Arrivati sull’orlo della grande apertura circolare, sappiamo che non potremo più tenere i piedi alle pareti e dovremo calarci nel vuoto per una quindicina di metri. E’ il momento più adrenalinico della discesa. Ci sono finalmente, è ora di staccarmi dalle pareti; il movimento mi viene un po’ brusco e sbatto con il ginocchio sinistro, ma non forte; la corda si tende, resto sospeso nel vuoto. In realtà calarsi nel vuoto appesi “ad un filo” è più facile e comodo rispetto a quando si tengono i piedi alla parete; averne timore è per lo più un fatto psicologico. Arrivato giù, grido a Maurizio che sono sceso e mi sono staccato dalla corda. Mi allontano dall’apertura, perché Maurizio smuoverà delle pietre che potranno cadere… e così succede. Maurizio da sopra mi grida che cascano le pietre, ma lo tranquillizzo perché sono al riparo sulle pareti sul lato destro della grotta. Accendo l’action-cam e la macchina fotografica, per riprendere la scena, fra un po’ Maurizio sarà dentro: arriva, sembra stare a testa in giù come un pipistrello. Eccolo staccarsi e scendere sullo sfondo del cerchio illuminato dell’apertura circolare, che contrasta con la scarsa luce dello “stanzone” interno della grotta.

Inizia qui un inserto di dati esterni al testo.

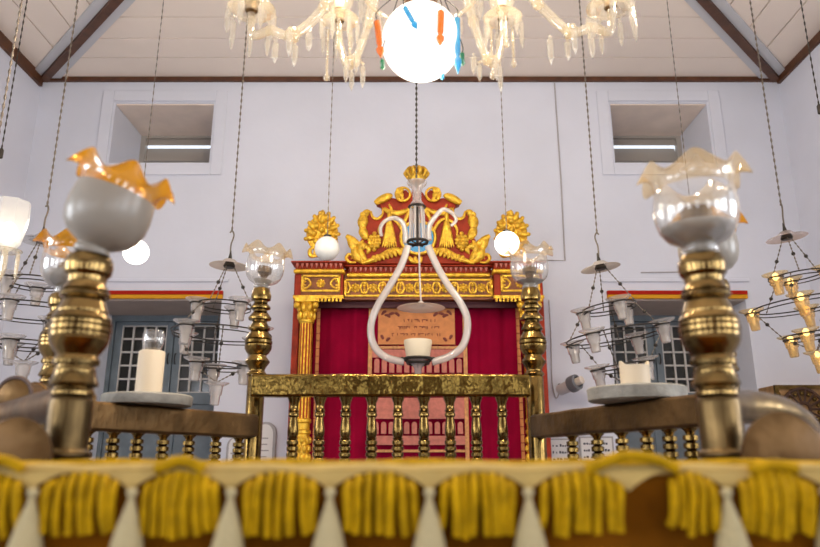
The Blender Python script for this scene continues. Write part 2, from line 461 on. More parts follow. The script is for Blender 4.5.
# stone tablets and paper notices low on the wall
def tablet(cx, cy0, w, label):
    x0, x1 = X(cx-w, 450, YC), X(cx+w, 450, YC); zt = Z(cy0, YC); r = (x1-x0)/2; xm = (x0+x1)/2
    pts = [(x1, 1.25), (x1, zt-r)]+[(xm+r*math.cos(a), zt-r+r*math.sin(a)) for a in [PI*i/12 for i in range(1, 12)]]+[(x0, zt-r), (x0, 1.25)]
    t = thing('wall_tablet', label, 'tablet', (xm, YW, 1.25), 'stone tablets on the back wall')
    obj('slab', MB().prism(pts, YW-.035, YW), 'tablet', t, bevel=.006)
    mb = MB(); q = .72
    mb.prism([(xm+(p[0]-xm)*q, 1.3+(p[1]-1.25)*.9) for p in pts], YW-.038, YW-.034)
    obj('inset', mb, 'paper', t)
    mb = MB()
    for i in range(7):
        zz = zt-.14-i*.05
        mb.box((xm-r*.5, YW-.040, zz), (xm+r*(.2+.3*random.random()), YW-.037, zz+.01))
    obj('lettering', mb, 'tablet', t)
tablet(265, 422, 11, 'round-topped grey tablet on the wall beside the ark, just past the brass gate post')
tablet(236, 437, 9, 'lower grey tablet on the wall under the side rail near the shuttered window')
def notice(x0, x1, y0, label):
    a, b, zt = X(x0, 450, YC), X(x1, 450, YC), Z(y0, YC); zb = zt-.42
    t = thing('wall_notice', label, 'notice', ((a+b)/2, YW, zb), 'paper notices on the back wall')
    obj('sheet', MB().box((a, YW-.02, zb), (b, YW, zt)), 'paper', t)
    fr = MB(); e = .012
    for lo, hi in (((a-e, zb-e), (a, zt+e)), ((b, zb-e), (b+e, zt+e)), ((a, zt), (b, zt+e)), ((a, zb-e), (b, zb))):
        fr.box((lo[0], YW-.025, lo[1]), (hi[0], YW, hi[1]))
    obj('frame', fr, 'tablet', t)
    mb = MB()
    for i in range(6):
        zz = zt-.055-i*.055; x = a+.02
        while x < b-.03:
            w = random.uniform(.008, .022)
            if x+w < b-.015: mb.box((x, YW-.0225, zz), (x+w, YW-.019, zz+.022*random.uniform(.5, 1)))
            x += w+random.choice((.006, .006, .018))
    obj('lettering', mb, 'print', t)
notice(550, 574, 440, 'narrow white notice with dark print, seen through the rail nearest the ark')
notice(581, 612, 438, 'wider white notice with dark print, beside the blue-grey shutters')

# carved cupboard in the far corner
t = thing('carved_cupboard', 'brown carved wooden cupboard with a spoked wheel on it, in the far corner', 'cupboard', (3.34, 5.8, 0))
cz = Z(385, 5.7); xa, xb = X(774, 392, 5.72), 3.56
obj('body', MB().box((xa, 5.72, 0), (xb, 5.98, cz)), 'carve', t, bevel=.008)
mb = MB(); e = .03
for lo, hi in (((xa, .1), (xa+e, cz)), ((xb-e, .1), (xb, cz)), ((xa+e, cz-e), (xb-e, cz)), ((xa+e, .1), (xb-e, .1+e))):
    mb.box((lo[0], 5.695, lo[1]), (hi[0], 5.72, hi[1]))
obj('frame', mb, 'brass', t)
wc = Vector((X(804, 409, 5.7), 5.7, Z(409, 5.7))); R90 = Matrix.Rotation(PI/2, 4, 'X')
mb = MB()
for r in (.165, .05): mb.ring(wc, r, .014, 32, R90)
for k in range(14):
    a = 2*PI*k/14; d = Vector((math.cos(a), 0, math.sin(a)))
    mb.tube([wc+d*.05, wc+d*.165], .009, 6)
obj('wheel', mb, 'carvedk', t)
for k in range(14):
    a = 2*PI*(k+.5)/14; obj('stud', MB().sphere(wc+Vector((math.cos(a), .004, math.sin(a)))*.125, .017, 8, 6), 'brass', t)
for dx in (-.19, .19):
    for dz in (.12, -.16, -.3): obj('stud', MB().sphere((wc.x+dx, 5.71, wc.z+dz), .022, 8, 6), 'brass', t)

# small security camera
cb = P(573, 384, 5.75)
t = thing('security_camera', 'small grey bullet camera fixed on the white wall between gate post and shutters', 'camera', (cb.x, YW, cb.z))
dr = Vector((.075, -.10, .035)).normalized(); q = dr.to_track_quat('Z', 'Y').to_matrix().to_4x4()
obj('housing', MB().lathe([(-.16, .03), (-.15, .045), (-.02, .05), (-.015, .02)], cb, 20, q), 'bluewhite', t)
obj('hood', MB().lathe([(-.02, .068), (0, .07), (.05, .066), (.055, .045), (.03, .04)], cb, 24, q), 'camdark', t)
obj('lens_barrel', MB().lathe([(.03, .034), (.10, .032), (.105, .02)], cb, 20, q), 'camwhite', t)
obj('bracket', MB().tube(smooth([cb-dr*.1, cb-dr*.15+Vector((0,.03,.0)), (cb.x-.06, YW-.01, cb.z+.02)], 5), .014), 'camdark', t)
obj('lead', MB().tube(smooth([cb-dr*.15, P(556, 398, 5.9), P(552, 380, YC), P(551, 340, YC), P(549, 300, YC)], 6), .005), 'cable', t)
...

Recuperiamo la corda, facciamo una sosta e poi ridiscendiamo: ci attendono altre due calate in doppia più facili, l’ultima delle quali difficoltosa per la presenza dei rovi. Stavolta usiamo la mezza corda da trenta metri. Mentre mi calo mi fermo dove posso e con il coltellaccio a taglio i rami delle spine, per agevolare la discesa del mio compagno. E’ un misto di speleologia, alpinismo ed escursionismo su terreno impervio e selvaggio, l’escursione di oggi.

Ma al di là dell’adrenalina e dei dettagli più tecnici di questa discesa, le osservazioni naturalistiche non sono mancate durante l’escursione: a cominciare dall’avvistamento di una grossa fatta di lupo, del merlo acquaiolo e di una coppia di corvi imperiali, oltre alle fatte ed impronte di cervo. Quel che conta è vivere la natura nel suo stato di wilderness, cercare sempre l’avventura, indipendentemente dall’attività praticata.